COLLECTED MATERIAL
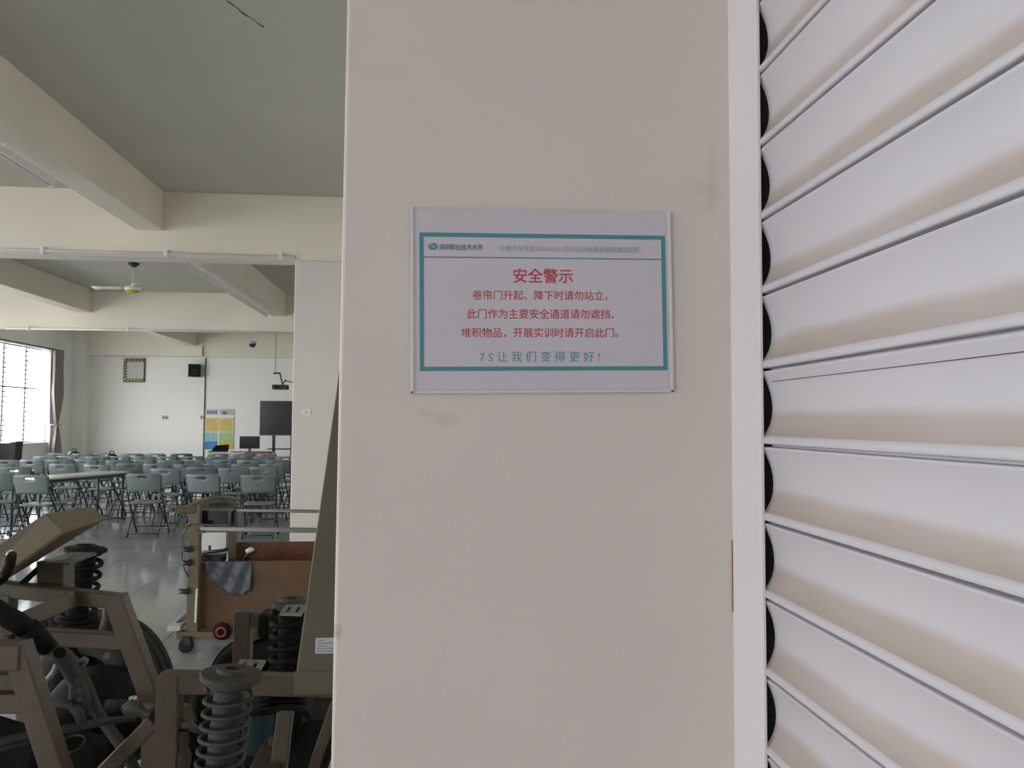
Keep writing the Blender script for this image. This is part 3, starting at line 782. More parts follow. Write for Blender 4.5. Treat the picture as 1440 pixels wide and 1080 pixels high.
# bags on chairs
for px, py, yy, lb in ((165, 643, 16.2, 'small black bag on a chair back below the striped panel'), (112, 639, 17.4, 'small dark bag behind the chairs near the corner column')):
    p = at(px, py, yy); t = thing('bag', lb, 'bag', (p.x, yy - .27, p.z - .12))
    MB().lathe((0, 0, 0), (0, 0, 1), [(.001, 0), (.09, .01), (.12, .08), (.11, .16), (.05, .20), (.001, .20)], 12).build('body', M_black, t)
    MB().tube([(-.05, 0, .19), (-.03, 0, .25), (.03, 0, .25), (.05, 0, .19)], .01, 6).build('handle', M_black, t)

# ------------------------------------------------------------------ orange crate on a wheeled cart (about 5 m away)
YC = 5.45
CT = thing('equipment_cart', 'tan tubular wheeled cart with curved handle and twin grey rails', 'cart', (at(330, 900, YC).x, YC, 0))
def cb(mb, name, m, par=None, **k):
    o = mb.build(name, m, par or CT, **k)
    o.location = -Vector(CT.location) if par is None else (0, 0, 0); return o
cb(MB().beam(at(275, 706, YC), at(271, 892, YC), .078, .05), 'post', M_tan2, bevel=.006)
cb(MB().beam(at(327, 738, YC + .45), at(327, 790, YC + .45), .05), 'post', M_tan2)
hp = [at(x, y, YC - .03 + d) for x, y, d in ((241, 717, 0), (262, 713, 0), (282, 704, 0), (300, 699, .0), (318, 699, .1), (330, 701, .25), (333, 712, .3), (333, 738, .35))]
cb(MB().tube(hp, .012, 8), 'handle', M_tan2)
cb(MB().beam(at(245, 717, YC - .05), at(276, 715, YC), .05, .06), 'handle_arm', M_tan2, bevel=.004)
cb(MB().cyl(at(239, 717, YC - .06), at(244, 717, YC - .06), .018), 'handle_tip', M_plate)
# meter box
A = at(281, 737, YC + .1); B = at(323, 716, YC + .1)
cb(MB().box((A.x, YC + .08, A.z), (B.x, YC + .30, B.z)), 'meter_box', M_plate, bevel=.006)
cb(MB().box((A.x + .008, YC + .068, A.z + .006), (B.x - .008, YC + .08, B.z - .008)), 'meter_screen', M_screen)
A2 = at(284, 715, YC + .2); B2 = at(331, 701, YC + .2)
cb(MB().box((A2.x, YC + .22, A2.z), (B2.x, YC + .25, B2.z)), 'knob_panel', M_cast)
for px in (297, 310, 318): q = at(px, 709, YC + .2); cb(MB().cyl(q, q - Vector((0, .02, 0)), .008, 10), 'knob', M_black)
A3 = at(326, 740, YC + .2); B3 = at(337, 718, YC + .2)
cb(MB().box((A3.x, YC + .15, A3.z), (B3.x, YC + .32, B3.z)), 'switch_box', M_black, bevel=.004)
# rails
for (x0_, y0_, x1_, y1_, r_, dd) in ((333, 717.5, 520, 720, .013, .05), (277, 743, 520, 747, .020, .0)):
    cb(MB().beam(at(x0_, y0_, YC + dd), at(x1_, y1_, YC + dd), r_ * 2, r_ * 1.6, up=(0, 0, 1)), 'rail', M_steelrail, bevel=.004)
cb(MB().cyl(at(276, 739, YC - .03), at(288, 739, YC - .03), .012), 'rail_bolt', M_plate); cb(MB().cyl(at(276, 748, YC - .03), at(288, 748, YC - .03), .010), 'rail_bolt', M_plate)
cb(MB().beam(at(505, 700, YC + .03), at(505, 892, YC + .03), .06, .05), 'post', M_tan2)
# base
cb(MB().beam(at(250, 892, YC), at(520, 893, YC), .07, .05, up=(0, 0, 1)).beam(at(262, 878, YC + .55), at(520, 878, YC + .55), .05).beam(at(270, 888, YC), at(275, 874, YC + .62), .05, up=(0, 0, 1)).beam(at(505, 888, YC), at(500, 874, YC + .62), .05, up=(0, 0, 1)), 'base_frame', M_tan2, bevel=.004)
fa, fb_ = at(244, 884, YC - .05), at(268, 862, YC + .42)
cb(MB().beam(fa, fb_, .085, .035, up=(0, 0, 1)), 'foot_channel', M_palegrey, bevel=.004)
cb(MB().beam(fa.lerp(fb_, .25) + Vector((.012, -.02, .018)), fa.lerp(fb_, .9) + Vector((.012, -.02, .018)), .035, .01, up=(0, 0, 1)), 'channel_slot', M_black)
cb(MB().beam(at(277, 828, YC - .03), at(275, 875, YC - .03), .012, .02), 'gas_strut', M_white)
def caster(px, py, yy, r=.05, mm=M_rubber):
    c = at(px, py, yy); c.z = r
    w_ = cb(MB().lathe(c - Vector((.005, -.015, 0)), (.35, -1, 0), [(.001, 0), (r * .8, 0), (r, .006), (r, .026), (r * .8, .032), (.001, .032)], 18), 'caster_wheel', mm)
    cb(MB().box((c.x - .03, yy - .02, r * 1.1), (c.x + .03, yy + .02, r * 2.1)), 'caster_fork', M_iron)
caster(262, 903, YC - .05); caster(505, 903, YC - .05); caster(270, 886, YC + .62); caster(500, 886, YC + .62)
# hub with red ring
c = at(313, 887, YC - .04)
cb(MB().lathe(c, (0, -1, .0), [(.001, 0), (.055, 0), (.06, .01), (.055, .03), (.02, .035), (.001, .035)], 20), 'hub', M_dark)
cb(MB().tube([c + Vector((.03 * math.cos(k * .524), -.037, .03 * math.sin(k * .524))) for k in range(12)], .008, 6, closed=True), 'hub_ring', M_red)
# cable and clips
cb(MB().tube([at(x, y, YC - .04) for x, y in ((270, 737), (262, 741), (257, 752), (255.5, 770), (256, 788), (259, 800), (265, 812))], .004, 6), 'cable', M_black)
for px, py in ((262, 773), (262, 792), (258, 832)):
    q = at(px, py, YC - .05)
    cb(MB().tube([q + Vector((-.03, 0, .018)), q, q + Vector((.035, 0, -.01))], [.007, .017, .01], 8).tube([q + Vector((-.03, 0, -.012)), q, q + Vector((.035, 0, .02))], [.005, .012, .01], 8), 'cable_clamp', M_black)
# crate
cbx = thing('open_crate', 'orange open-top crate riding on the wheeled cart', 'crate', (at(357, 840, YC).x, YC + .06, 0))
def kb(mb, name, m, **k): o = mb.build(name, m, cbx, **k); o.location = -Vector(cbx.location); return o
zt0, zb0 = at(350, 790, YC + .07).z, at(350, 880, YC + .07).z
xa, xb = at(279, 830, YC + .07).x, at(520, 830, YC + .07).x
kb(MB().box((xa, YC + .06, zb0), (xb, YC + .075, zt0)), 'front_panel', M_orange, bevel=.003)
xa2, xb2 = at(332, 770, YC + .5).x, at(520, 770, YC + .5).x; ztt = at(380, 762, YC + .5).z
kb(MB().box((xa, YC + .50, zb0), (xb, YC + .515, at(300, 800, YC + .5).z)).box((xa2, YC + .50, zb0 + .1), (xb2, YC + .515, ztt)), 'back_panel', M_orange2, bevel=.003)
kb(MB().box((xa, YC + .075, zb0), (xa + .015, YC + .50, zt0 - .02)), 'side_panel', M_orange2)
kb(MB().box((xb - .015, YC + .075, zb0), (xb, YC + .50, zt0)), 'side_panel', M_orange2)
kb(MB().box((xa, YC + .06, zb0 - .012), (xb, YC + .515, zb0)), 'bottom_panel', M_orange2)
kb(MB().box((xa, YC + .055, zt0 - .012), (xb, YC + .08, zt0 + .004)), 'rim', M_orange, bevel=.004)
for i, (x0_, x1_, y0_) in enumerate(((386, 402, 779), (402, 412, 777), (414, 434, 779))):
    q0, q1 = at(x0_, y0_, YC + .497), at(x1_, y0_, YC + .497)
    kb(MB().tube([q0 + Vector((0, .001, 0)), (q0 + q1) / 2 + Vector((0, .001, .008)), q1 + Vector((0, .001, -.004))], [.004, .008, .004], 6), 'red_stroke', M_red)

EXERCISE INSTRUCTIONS
Repeat the listing above exactly from its first line to the line containing "6).build('handle', M_black, t)", both included, and omit the pictures.

SOLVED EXERCISE
Keep writing the Blender script for this image. This is part 3, starting at line 782. More parts follow. Write for Blender 4.5. Treat the picture as 1440 pixels wide and 1080 pixels high.
# bags on chairs
for px, py, yy, lb in ((165, 643, 16.2, 'small black bag on a chair back below the striped panel'), (112, 639, 17.4, 'small dark bag behind the chairs near the corner column')):
    p = at(px, py, yy); t = thing('bag', lb, 'bag', (p.x, yy - .27, p.z - .12))
    MB().lathe((0, 0, 0), (0, 0, 1), [(.001, 0), (.09, .01), (.12, .08), (.11, .16), (.05, .20), (.001, .20)], 12).build('body', M_black, t)
    MB().tube([(-.05, 0, .19), (-.03, 0, .25), (.03, 0, .25), (.05, 0, .19)], .01, 6).build('handle', M_black, t)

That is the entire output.